Nelson’s petition stems from a successful enforcement action against a company for securities law violations. In that action, the Commission alleged that the company failed to 5

disclose its process for reporting losses, effectively understating its total losses. The company and the Commission reached a settlement.

After the settlement was finalized, the Commission’s Office of the Whistleblower posted a “Notice of Covered Action” inviting claims for whistleblower awards. Nelson submitted a claim based on his contributions to the action. Three individuals (the Joint Claimants) also filed requests for awards, which were considered together as a joint claim.

The CRS issued a preliminary determination recommending that the Commission grant monetary awards to Nelson and to the Joint Claimants. The Preliminary Determination was informed by a declaration in the record from one of the primary enforcement attorneys, Christopher W. Ahart. The declaration detailed the Joint Claimants’ and Nelson’s contributions to the action.

The CRS determined that the Joint Claimants presented original information based on their independent knowledge and independent analysis and that they were not ineligible under the auditor exclusion. The CRS also determined that Nelson presented original information based on his independent analysis.
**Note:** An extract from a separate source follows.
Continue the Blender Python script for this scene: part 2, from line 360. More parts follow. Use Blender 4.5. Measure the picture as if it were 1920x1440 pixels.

The Joint Claimants did not contest the Preliminary Determination, but Nelson did. Nelson argued that he was the sole eligible whistleblower who presented original information to the Commission. He contended that the Joint Claimants merely repackaged his original analysis, which he had “float[ed]” in a research publication before the Joint Claimants made their submission to the Commission. J.A. 120–22. 6

Nelson did not identify the auditor exclusion in his objections to the Preliminary Determination.

The Commission’s Final Order adopted the CRS’s recommendation that both Nelson and the Joint Claimants were eligible to receive awards.